Short exercise ▸
Beginning with the first line, set down every line through the one containing "S.view_settings.use_curve_mapping = False", exactly as it appears, but not the pictures.

Records for the exercise ▸
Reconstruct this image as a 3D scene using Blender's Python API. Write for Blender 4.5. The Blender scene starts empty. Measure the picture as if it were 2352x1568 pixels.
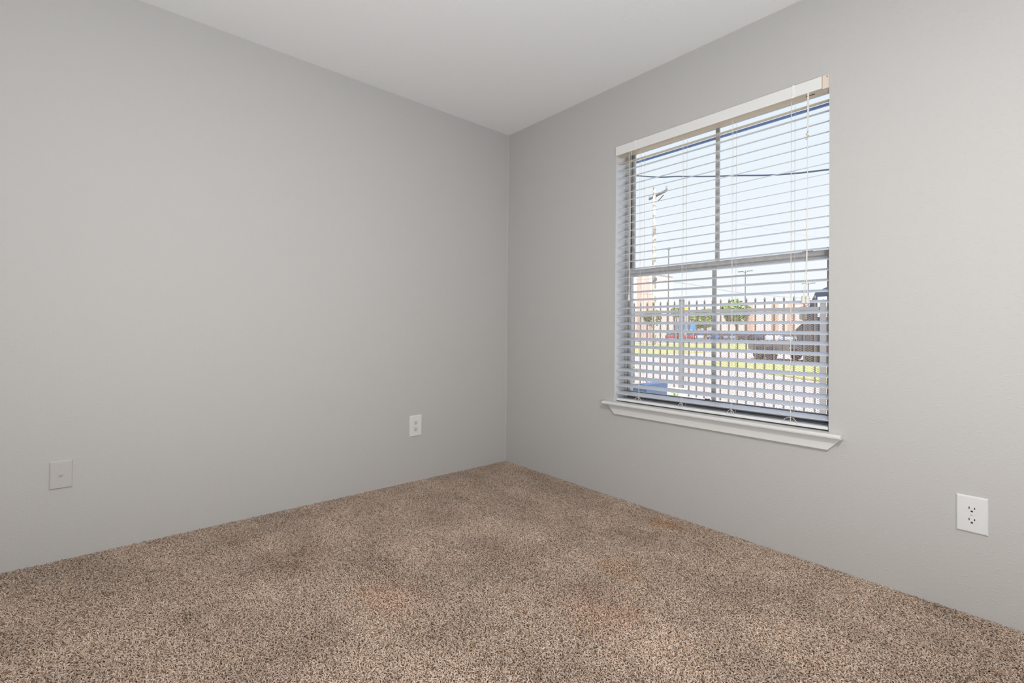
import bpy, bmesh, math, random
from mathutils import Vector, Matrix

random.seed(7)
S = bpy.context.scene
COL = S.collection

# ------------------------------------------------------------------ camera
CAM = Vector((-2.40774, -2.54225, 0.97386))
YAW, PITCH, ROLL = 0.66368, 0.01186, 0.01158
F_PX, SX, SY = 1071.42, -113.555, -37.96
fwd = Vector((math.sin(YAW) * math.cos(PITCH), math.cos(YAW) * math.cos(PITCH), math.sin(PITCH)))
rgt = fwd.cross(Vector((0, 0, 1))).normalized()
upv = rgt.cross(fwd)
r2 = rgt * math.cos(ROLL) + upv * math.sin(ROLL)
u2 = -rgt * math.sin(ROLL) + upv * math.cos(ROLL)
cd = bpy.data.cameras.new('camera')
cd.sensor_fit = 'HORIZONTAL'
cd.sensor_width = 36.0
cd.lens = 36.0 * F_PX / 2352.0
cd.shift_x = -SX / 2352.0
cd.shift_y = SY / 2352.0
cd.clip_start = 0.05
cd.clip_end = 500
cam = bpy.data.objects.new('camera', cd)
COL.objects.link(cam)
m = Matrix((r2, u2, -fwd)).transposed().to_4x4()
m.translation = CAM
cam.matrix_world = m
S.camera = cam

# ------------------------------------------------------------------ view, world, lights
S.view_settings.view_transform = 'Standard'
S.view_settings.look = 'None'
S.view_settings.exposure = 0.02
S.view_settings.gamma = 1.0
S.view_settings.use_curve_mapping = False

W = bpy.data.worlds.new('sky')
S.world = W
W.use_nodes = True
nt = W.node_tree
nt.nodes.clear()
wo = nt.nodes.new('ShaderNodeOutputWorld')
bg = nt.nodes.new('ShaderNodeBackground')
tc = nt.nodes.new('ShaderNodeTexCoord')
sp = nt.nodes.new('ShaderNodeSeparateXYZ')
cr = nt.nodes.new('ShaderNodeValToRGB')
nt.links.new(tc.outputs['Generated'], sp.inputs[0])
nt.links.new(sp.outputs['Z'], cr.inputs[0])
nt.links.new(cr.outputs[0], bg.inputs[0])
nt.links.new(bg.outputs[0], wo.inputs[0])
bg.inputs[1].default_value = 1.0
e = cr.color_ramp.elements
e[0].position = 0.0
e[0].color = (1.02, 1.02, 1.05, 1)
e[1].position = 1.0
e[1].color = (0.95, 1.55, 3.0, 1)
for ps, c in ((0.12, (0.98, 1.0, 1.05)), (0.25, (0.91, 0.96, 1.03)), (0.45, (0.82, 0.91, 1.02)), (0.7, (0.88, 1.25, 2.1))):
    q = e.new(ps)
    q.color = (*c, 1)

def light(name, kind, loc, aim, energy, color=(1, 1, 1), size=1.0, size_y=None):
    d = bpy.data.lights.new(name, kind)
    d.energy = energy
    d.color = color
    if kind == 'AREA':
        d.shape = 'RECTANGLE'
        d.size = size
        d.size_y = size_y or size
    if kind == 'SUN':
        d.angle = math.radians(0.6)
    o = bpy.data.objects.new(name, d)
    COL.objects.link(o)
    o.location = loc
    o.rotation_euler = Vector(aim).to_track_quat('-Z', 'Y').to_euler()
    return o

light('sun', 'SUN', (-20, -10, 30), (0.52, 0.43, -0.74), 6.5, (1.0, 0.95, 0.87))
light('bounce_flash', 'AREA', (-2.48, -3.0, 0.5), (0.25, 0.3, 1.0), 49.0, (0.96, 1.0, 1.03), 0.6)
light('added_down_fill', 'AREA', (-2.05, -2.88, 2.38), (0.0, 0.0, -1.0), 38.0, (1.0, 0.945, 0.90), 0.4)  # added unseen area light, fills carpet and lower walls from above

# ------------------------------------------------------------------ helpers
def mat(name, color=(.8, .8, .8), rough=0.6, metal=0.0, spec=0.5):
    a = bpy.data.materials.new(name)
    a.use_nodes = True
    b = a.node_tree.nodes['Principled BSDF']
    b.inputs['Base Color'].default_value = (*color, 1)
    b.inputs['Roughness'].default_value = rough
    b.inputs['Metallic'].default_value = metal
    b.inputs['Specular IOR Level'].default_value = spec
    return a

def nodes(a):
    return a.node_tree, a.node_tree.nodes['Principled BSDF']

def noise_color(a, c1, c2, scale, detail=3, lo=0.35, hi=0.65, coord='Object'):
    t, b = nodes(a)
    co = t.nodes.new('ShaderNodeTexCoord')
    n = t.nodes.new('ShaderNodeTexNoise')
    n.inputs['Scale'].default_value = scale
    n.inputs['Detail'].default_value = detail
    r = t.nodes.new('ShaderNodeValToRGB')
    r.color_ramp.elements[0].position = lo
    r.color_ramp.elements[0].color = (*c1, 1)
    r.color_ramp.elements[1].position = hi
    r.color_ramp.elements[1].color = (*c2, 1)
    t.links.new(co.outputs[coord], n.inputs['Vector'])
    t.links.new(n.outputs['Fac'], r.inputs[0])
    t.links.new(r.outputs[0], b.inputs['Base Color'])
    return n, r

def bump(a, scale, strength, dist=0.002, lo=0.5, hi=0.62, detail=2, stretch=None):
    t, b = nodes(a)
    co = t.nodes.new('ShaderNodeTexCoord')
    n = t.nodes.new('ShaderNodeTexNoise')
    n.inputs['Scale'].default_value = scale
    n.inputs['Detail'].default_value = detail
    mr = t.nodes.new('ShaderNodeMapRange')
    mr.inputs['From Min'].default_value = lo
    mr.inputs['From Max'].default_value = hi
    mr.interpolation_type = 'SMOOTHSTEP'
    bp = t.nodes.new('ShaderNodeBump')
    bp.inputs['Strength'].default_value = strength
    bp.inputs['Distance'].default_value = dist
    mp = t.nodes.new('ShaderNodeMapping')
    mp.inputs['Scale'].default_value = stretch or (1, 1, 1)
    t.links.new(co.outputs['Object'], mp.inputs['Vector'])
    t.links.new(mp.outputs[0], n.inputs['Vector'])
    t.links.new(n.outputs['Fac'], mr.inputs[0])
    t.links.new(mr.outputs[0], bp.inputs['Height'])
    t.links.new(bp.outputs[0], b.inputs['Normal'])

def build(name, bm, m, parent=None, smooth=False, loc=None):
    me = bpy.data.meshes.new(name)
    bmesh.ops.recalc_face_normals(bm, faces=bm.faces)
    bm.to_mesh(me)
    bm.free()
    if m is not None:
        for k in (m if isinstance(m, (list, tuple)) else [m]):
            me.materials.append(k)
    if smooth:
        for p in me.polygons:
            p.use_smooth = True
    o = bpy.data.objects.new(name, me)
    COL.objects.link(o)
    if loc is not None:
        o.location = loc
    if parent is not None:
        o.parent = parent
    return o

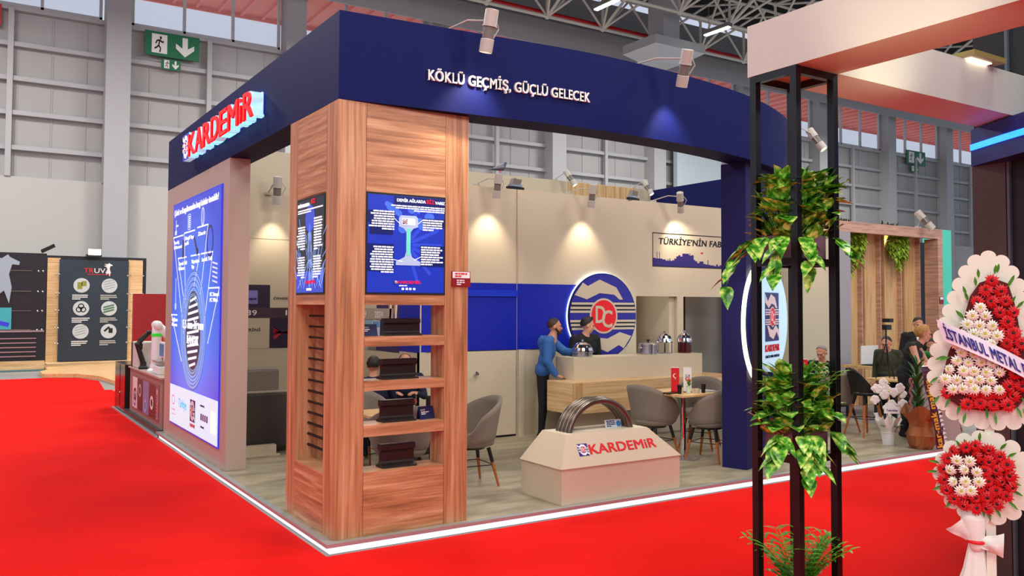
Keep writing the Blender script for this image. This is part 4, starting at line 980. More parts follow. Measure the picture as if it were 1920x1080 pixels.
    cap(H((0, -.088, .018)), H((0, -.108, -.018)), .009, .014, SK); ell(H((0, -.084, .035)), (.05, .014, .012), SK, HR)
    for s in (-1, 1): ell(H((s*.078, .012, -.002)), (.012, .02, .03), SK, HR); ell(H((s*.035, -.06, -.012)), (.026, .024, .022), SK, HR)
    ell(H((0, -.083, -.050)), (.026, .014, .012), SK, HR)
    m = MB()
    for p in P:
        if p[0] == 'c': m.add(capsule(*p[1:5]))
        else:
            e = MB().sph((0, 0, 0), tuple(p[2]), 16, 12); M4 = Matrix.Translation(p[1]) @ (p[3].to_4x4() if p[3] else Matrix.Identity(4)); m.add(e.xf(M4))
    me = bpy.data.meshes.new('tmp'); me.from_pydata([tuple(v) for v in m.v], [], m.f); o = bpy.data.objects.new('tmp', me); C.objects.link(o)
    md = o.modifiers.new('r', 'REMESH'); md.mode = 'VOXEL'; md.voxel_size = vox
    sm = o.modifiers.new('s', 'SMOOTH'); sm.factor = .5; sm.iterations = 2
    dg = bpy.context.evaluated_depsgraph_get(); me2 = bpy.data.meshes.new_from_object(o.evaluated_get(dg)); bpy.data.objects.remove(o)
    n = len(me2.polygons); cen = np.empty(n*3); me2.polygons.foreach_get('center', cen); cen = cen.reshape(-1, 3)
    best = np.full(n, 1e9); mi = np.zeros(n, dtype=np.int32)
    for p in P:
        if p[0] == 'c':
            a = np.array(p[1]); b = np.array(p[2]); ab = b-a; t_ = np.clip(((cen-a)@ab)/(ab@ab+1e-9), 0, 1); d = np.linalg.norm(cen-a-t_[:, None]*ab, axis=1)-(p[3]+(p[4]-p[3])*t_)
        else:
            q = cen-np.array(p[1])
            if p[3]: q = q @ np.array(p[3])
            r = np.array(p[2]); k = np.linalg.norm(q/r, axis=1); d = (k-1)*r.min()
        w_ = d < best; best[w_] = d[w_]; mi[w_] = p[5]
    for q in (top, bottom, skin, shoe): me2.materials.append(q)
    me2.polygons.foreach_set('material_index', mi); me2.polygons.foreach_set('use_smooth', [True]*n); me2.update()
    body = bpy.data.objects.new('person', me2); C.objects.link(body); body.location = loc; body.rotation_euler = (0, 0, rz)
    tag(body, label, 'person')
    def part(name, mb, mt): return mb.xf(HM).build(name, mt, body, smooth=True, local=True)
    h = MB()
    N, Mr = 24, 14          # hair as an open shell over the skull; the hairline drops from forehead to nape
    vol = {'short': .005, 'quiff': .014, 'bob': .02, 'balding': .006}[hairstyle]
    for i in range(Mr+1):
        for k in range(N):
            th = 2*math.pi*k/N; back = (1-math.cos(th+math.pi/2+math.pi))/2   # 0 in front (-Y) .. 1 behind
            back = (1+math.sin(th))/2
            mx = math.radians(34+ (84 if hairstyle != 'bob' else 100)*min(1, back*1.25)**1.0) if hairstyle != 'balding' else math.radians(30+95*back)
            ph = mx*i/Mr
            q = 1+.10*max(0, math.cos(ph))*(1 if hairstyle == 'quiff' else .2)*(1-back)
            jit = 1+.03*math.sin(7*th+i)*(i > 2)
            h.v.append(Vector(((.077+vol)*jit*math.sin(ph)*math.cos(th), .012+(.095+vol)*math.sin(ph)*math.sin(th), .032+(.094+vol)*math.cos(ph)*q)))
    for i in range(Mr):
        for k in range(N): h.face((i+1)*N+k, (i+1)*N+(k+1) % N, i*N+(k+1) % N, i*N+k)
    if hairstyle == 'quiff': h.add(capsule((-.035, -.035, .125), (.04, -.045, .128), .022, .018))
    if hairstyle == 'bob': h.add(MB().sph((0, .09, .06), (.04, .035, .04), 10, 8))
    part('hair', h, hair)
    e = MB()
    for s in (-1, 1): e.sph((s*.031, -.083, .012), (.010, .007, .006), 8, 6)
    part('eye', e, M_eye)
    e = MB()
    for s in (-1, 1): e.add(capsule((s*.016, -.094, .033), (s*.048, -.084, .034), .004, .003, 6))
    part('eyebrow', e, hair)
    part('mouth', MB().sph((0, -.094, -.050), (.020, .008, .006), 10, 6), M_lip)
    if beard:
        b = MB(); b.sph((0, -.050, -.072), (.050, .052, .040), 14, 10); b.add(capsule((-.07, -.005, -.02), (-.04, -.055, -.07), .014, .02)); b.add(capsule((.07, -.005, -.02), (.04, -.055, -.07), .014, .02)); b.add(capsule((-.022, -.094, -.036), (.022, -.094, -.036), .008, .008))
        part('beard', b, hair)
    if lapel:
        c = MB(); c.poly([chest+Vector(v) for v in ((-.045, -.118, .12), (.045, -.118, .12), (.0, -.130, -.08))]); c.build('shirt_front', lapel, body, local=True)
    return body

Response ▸
Reconstruct this image as a 3D scene using Blender's Python API. Write for Blender 4.5. The Blender scene starts empty. Measure the picture as if it were 2352x1568 pixels.
import bpy, bmesh, math, random
from mathutils import Vector, Matrix

random.seed(7)
S = bpy.context.scene
COL = S.collection

# ------------------------------------------------------------------ camera
CAM = Vector((-2.40774, -2.54225, 0.97386))
YAW, PITCH, ROLL = 0.66368, 0.01186, 0.01158
F_PX, SX, SY = 1071.42, -113.555, -37.96
fwd = Vector((math.sin(YAW) * math.cos(PITCH), math.cos(YAW) * math.cos(PITCH), math.sin(PITCH)))
rgt = fwd.cross(Vector((0, 0, 1))).normalized()
upv = rgt.cross(fwd)
r2 = rgt * math.cos(ROLL) + upv * math.sin(ROLL)
u2 = -rgt * math.sin(ROLL) + upv * math.cos(ROLL)
cd = bpy.data.cameras.new('camera')
cd.sensor_fit = 'HORIZONTAL'
cd.sensor_width = 36.0
cd.lens = 36.0 * F_PX / 2352.0
cd.shift_x = -SX / 2352.0
cd.shift_y = SY / 2352.0
cd.clip_start = 0.05
cd.clip_end = 500
cam = bpy.data.objects.new('camera', cd)
COL.objects.link(cam)
m = Matrix((r2, u2, -fwd)).transposed().to_4x4()
m.translation = CAM
cam.matrix_world = m
S.camera = cam

# ------------------------------------------------------------------ view, world, lights
S.view_settings.view_transform = 'Standard'
S.view_settings.look = 'None'
S.view_settings.exposure = 0.02
S.view_settings.gamma = 1.0
S.view_settings.use_curve_mapping = False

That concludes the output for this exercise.